■ THE EXERCISE
Go through the material below and copy all lines with "from".

--- PROVIDED MATERIAL ---

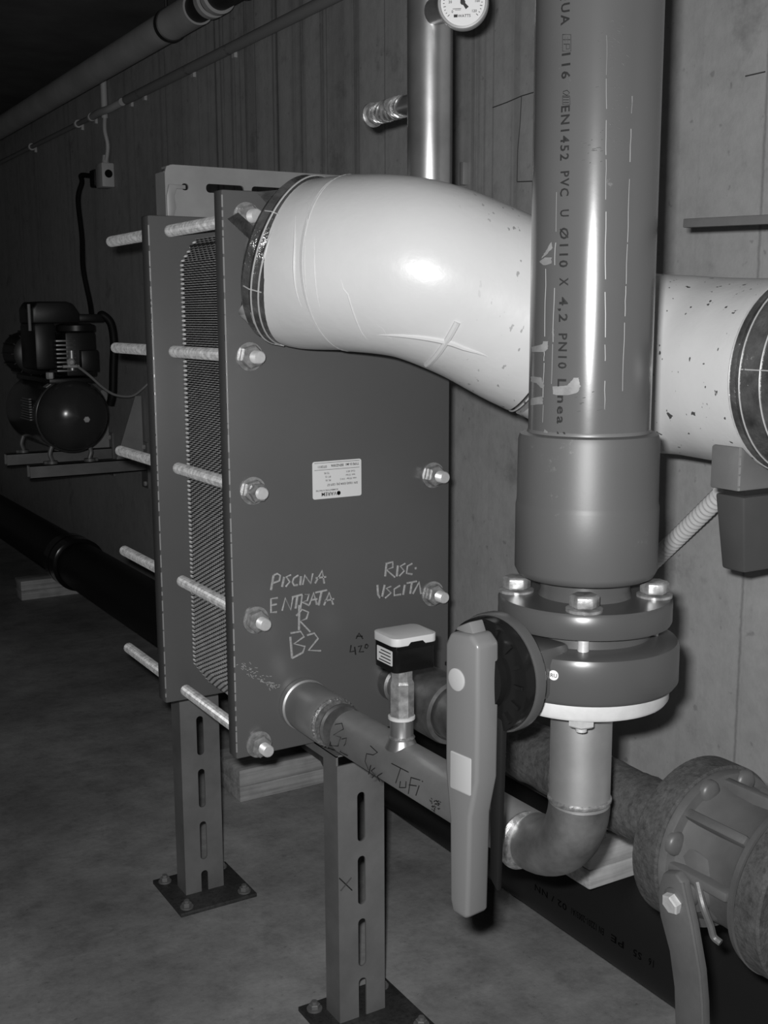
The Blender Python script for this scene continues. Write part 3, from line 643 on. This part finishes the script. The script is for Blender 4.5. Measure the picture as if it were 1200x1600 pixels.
PW = [[(452,988),(488,982),(497,1015),(440,1050),(482,1062),(466,1112),(420,1108)],[(450,990),(418,1108)],[(488,1072),(514,1065),(508,1098),(478,1145),(520,1166)],
 [(650,1110),(690,1148),(665,1162),(628,1155),(620,1200),(640,1248)],[(652,1220),(640,1272)],[(676,1235),(655,1252),(676,1277),(660,1292)],[(717,1265),(690,1282),(702,1312)],
 [(770,1210),(866,1260)],[(820,1240),(793,1322)],[(820,1312),(815,1347),(850,1347),(852,1312)],[(880,1290),(865,1382)],[(880,1290),(932,1305)],[(870,1332),(912,1338)],[(926,1337),(908,1392)],[(944,1310),(947,1314)]]
for i, j in ((0, 3), (3, 7), (7, 15)): strokes(PW[i:j], p1, .0006).build('pen_writing', M['ink'], s1, kind='stuff', label=('black pen writing B2', 'first scribbled black word', 'second scribbled black word TUBI')[(0, 3, 7).index(i)])
b = MB()
for k in range(26):
    x = 985+random.uniform(0, 60); y = 1410+(x-985)*.45+random.uniform(-8, 60); b.tube([p1(x, y), p1(x+random.uniform(3, 10), y+random.uniform(-8, 12))], .0005, 4)
b.build('faded_print', M['ink'], s1, kind='stuff')

# ---------------------------------------------------------------- flow sensor on the tee
fs_ = thing('flow_sensor', 'small black sensor box with white lid on a short threaded stem', 'sensor', (TN.x, TN.y, .53))
MB().lathe((TN.x, TN.y, .5275), (0, 0, 1), [(.0150, 0), (.0162, .001), (.0162, .004), (.0142, .005)], 32).build('seal_ring', M['white'], fs_, label='white sealing tape ring')
MB().lathe((TN.x, TN.y, .531), (0, 0, 1), [(.0145, 0), (.0152, .003), (.0152, .042), (.0140, .045), (.0132, .046), (.0132, .060)], 8).build('hex_stem', M['dull'], fs_, smooth=20)
SX = .0405; SYh = .034
bc = V((TN.x+.006, TN.y+.002, 0)); ca = math.radians(0)
MB().prism(rrect(.058, .050, .008, 5), bc+V((0, 0, .5925)), (1, 0, 0), (0, 1, 0), (0, 0, .031)).build('housing', M['blackp'], fs_, bevel=.002)
ld_ = MB().prism(rrect(.061, .053, .010, 5), bc+V((0, 0, .6240)), (1, 0, 0), (0, 1, 0), (0, 0, .0095)).build('lid', M['white'], fs_, bevel=.003, bseg=3, label='white lid')
MB().prism([(-.026, 0), (-.012, 0), (-.008, .004), (.008, .004), (.012, 0), (.026, 0), (.026, -.004), (-.026, -.004)], bc+V((0, -.0268, .6240)), (1, 0, 0), (0, 0, 1), (0, .002, 0)).build('front_rim', M['blackp'], fs_)
MB().prism(rrect(.034, .018, .001, 2), bc+V((-.0288, -.002, .609)), (0, 1, 0), (0, 0, 1), (-.0006, 0, 0)).build('side_label', M['label'], fs_, label='pale paper label on the side')
b = MB()
for k in range(4): b.box(bc+V((-.0297, -.016, .602+k*.004)), bc+V((-.0293, .010-.004*(k % 2), .6032+k*.004)))
b.build('label_print', M['ink'], fs_)

# ---------------------------------------------------------------- steel/wrapped pipe 2 from lower right port
P2 = V((.838, 0, .476))
s2 = thing('outlet_steel_pipe', 'dark rust-wrapped pipe behind the inlet pipe leading to the iron valve', 'pipe', (P2.x, 1.1, P2.z))
MB().lathe((P2.x, YF-.001, P2.z), (0, -1, 0), [(.027, 0), (.027, .016), (.0275, .018), (.0235, .020), (.0255, .026), (.038, .055), (.0445, .075), (.0455, .10), (.0455, .150), (.044, .156), (.0385, .157), (.036, .152)], 44).build('port_reducer', M['stain_dark'], s2)
MB().cyl((P2.x, 1.25, P2.z), (P2.x, 1.06, P2.z), .0355, 40).build('bare_pipe', M['stain_dark'], s2)
b = MB(); yy = [1.08-.012*k for k in range(27)]
b.tube([V((P2.x, y, P2.z)) for y in yy], .0365, 40, True, lambda i, a, r: r+.0009*math.sin(a*3+i*1.3)+.0006*math.sin(a*7+i*2.1)); b.build('rusty_wrap', M['rust'], s2)
MB().lathe((P2.x, .985, P2.z), (0, 1, 0), [(.0360, -.005), (.0385, -.003), (.0385, .003), (.0360, .005)], 40).build('wrap_band', M['rust'], s2)
b = MB()
for k in range(7): b.tube([V((P2.x+math.cos(a)*.0375, .945+k*.005+.003*math.sin(a*2+k), P2.z+math.sin(a)*.0375)) for a in [2*pi*j/24 for j in range(25)]], .0013, 5, False)
b.build('tape_fold', M['foil'], s2, kind='stuff', label='torn shiny tape')
# ---------------------------------------------------------------- iron valve
iv = thing('iron_lever_valve', 'cast iron flanged valve with rusty rims and a hanging lever at lower right', 'valve', (P2.x, .70, P2.z))
YA = .795
def ring(y0, y1, r, m, nm, lab=None): return MB().lathe((P2.x, y0, P2.z), (0, -1, 0), [(.03, 0), (r-.002, 0), (r, .002), (r, y0-y1-.002), (r-.002, y0-y1), (.03, y0-y1)], 64).build(nm, m, iv, label=lab)
ring(YA, YA-.034,   .084, M['rustrim'], 'far_flange_rim', 'rust covered flange rim')
MB().lathe((P2.x, YA-.034, P2.z), (0, -1, 0), [(.081, 0), (.081, .003), (.079, .008), (.070, .010), (.066, .02), (.064, .045), (.066, .075), (.074, .086), (.084, .090), (.086, .097)], 64).build('body', M['cast'], iv)
ring(YA-.131, YA-.160, .085, M['rustrim'], 'near_flange_rim', 'second rust covered flange rim')
for a in (20, 70, 110, 160, 200, 250, 290, 340):
    d = V((math.cos(math.radians(a)), 0, math.sin(math.radians(a)))); 
    if 160 < a < 260: continue
    o = V((P2.x, YA-.040, P2.z))+d*.071
    MB().lathe(o, (0, -1, 0), [(.0125, 0), (.0120, .004), (.010, .0065), (.006, .008), (0, .0085)], 20).build('flange_bolt', M['cast'], iv)
for a in (90, 135, 178, 45):
    d = V((math.cos(math.radians(a)), 0, math.sin(math.radians(a)))); o = V((P2.x, YA-.075, P2.z))+d*.066; MB().obox(o, (d, V((0, 1, 0)), d.cross(V((0, 1, 0)))), (.010, .040, .005)).build('rib', M['cast'], iv, bevel=.003)
BS = V((P2.x, YA-.062, P2.z)); SL = V((-1, 0, -.25)).normalized()
MB().lathe(BS, SL, [(.040, .03), (.038, .054), (.032, .060), (.022, .062), (.020, .070)], 32).build('bonnet', M['cast'], iv)
hp = BS+SL*.078
MB().lathe(hp, SL, [(.0125, -.014), (.0135, .006), (.0135, .010), (.011, .011)], 28).build('washer', M['cast'], iv)
MB().hex(hp+SL*.010, SL, .0105, .008, .3).build('stem_bolt', M['zinc'], iv, smooth=25)
# lever: leaves the stem downwards and out to the near side
u_ = V((0, -1, 0)); d_ = V((0, 0, -1)); LP = [(-.016, .022), (-.022, .0), (-.018, -.022), (-.004, -.052), (.004, -.085), (.009, -.14), (.022, -.30), (.058, -.30), (.046, -.14), (.041, -.085), (.036, -.055), (.024, -.015), (.010, .022), (0, .028)]
il = MB().prism(LP, hp+SL*.001, u_, (0, 0, 1), SL*.010).build('lever', M['cast'], iv, bevel=.002, label='flat iron lever with worn paint')
P_ = [hp+SL*.009+u_*a+V((0, 0, b_)) for a, b_ in ((.008, .022), (.022, -.015), (.034, -.055), (.039, -.085), (.044, -.14), (.056, -.295))]
MB().tube(P_, .0022, 6).build('lever_edge', M['cast'], il)
b = MB()
for k in range(26):
    t = random.random(); a = .022+.016*t+random.gauss(0, .003); z = -.07-.18*t; p = hp+SL*.0112+u_*a+V((0, 0, z)); b.tube([p, p+V((0, 0, -random.uniform(.003, .02)))+u_*random.gauss(0, .001)], .0006, 4)
b.build('scratch', M['chalk'], il, kind='stuff')
P_ = [hp+u_*.018+V((0, 0, .022)), hp+u_*.030+V((0, 0, .006))+SL*.004, hp+u_*.036+V((0, 0, -.012)), hp+u_*.038+V((0, 0, -.024))-SL*.003, hp+u_*.045+V((0, 0, -.028))-SL*.005]
MB().tube(spline(P_, 6), .0035, 8).build('stop_clip', M['cast'], iv)
P_ = [BS+SL*.060+u_*.052+V((0, 0, .018)), BS+SL*.066+u_*.060+V((0, 0, -.0)), BS+SL*.062+u_*.066+V((0, 0, -.026))]
MB().tube(spline(P_, 6), .0045, 8).build('stop_lug', M['cast'], iv)

# ---------------------------------------------------------------- black floor pipe + wood blocks
FP = V((1.104, 0, .150)); FR = .080
fp = thing('black_floor_pipe', 'long black plastic pipe lying along the foot of the wall', 'pipe', (FP.x, 3, FP.z))
MB().cyl((FP.x, -1.3, FP.z), (FP.x, 7.9, FP.z), FR, 64).build('pipe', M['polyp'], fp)
for y in (4.0, 1.9, 5.8):
    MB().lathe((FP.x, y, FP.z), (0, 1, 0), [(FR, -.07), (FR+.012, -.066), (FR+.012, -.008), (FR+.010, -.006), (FR+.010, .006), (FR+.012, .008), (FR+.012, .066), (FR, .07)], 56).build('coupler', M['blackp'], fp)
b = MB()
for t, x0, y0, x1, y1 in (('02 / NN', 836, 1381, 886, 1412), ('EN 12201-2003/A1', 893, 1418, 944, 1450), ('PE', 955, 1459, 975, 1474), ('S5', 990, 1482, 1003, 1492), ('16', 1014, 1496, 1022, 1502)):
    p0 = at_cyl(x0, y0, (FP.x, FP.z), FR, 'y'); p1_ = at_cyl(x1, y1, (FP.x, FP.z), FR, 'y'); a0 = math.atan2(p0.z-FP.z, p0.x-FP.x)
    vs, fs = text_mesh(t, 1.0, 1.1); xa = min(v.x for v in vs); xb = max(v.x for v in vs); k = (p1_.y-p0.y)/(xb-xa)
    # letters stand on their heads for the viewer: the pipe was printed from the wall side
    b.add([V((FP.x+math.cos(a0+v.y*.014/FR)*(FR+.0003), p1_.y-(v.x-xa)*k, FP.z+math.sin(a0+v.y*.014/FR)*(FR+.0003))) for v in vs], fs)
b.build('lettering', M['darkink'], fp, smooth=0)
def timber(name, label, lo, hi):
    lo, hi = V(lo), V(hi); zm = (lo.z+hi.z)/2-.002
    t = thing(name, label, 'block', ((lo.x+hi.x)/2, (lo.y+hi.y)/2, lo.z), 'wooden blocks under the pipes')
    for z0, z1 in ((lo.z, zm), (zm+.0006, hi.z)):
        MB().box((lo.x+random.uniform(0, .0015), lo.y, z0), (hi.x, hi.y, z1)).build('board', M['wood'], t, bevel=.0028)
    return t
b = timber('timber_block', 'wooden block under the black floor pipe at far left', (.945, 4.13, 0), (1.24, 4.22, .070))
b = timber('timber_block', 'wooden block under the floor pipe between the two stand legs', (.905, 2.115, 0), (1.24, 2.25, .070))
kb = at(920, 1392, 'z', .2305); kc = at(885, 1366, 'z', .2305)
b = timber('timber_block', 'wooden block lying on top of the black floor pipe beneath the rusty pipe', (kb.x, kb.y, .2305), (XW-.005, kb.y+.075, .290))
b = MB()
for k in range(9):
    p = V((kb.x+.02+.05*random.random(), kb.y+.02+.03*random.random(), .290)); b.obox(p, frame((random.gauss(0, 1), random.gauss(0, 1), random.gauss(0, 1))), (.012, .008, .0008))
tag(b.build('crumpled_foil', M['foil_line'], smooth=0), 'crumpled scrap of shiny tape on the wooden block', 'scrap')['kind'] = 'stuff'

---

■ EXERCISE RESULT
The Blender Python script for this scene continues. Write part 3, from line 643 on. This part finishes the script. The script is for Blender 4.5. Measure the picture as if it were 1200x1600 pixels.
# ---------------------------------------------------------------- steel/wrapped pipe 2 from lower right port
    # letters stand on their heads for the viewer: the pipe was printed from the wall side